Now imagine you have ended up back in the same place you lived in before you took your ill-fated adventure across the seas. You are now surrounded by lots of inhabitants. To help you survive and thrive in this society, you’re likely to need pretty much all of the things you needed on the island. But it’s quite likely you will also need or need to be aware of most of the things from the list below.

Morality. Economics. Law. Duty. Education. Health services. Obedience. War. Social services. Normality. Conflict. Armed forces. Governance. Opinions. Values. Identity. Politics. Beliefs. Power. Drugs. Race. Control. Patriotism. Racism. Justice. Intelligence. Sex. Consent. Injustice. Advertisements. Sexism. Punishment. The media. Norms. Family. Work. Authority. Friendship. Crime. Bigotry. Money. Police. Relationships. Parenting. Recycling. Inequality. Popular culture. Violence. Religion.
Housing. Voting. Famine. Alcohol. Elections. Truth. Environment. Sexuality. Freedom. Pollution. Gender. Prison.

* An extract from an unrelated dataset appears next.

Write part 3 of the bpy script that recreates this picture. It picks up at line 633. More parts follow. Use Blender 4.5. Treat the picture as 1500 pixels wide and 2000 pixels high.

What a minefield to have to navigate! And no doubt that’s just the start of all the things you’ll be expected to get your head around in the name of social conditioning, the definition of which is: society training its citizens to act in a way that’s generally considered to be agreeable and acceptable.

So how are you going to cope with all of this stuff, having lived alone on an island for years? Are you going to be able to re-learn the teaching of your society?

What if you can’t be conditioned, because you’ve become too wild, too much your own unique, individual person? What do you think would happen next? Would you fail? Fall on hard times? Get arrested? Would you become isolated from your own kind? Would you wish you were back on the island again, even though you were so lonely there?

This is a roundabout way of getting you thinking about the demands your society places on you. Or put another way: how much of yourself is governed by your society?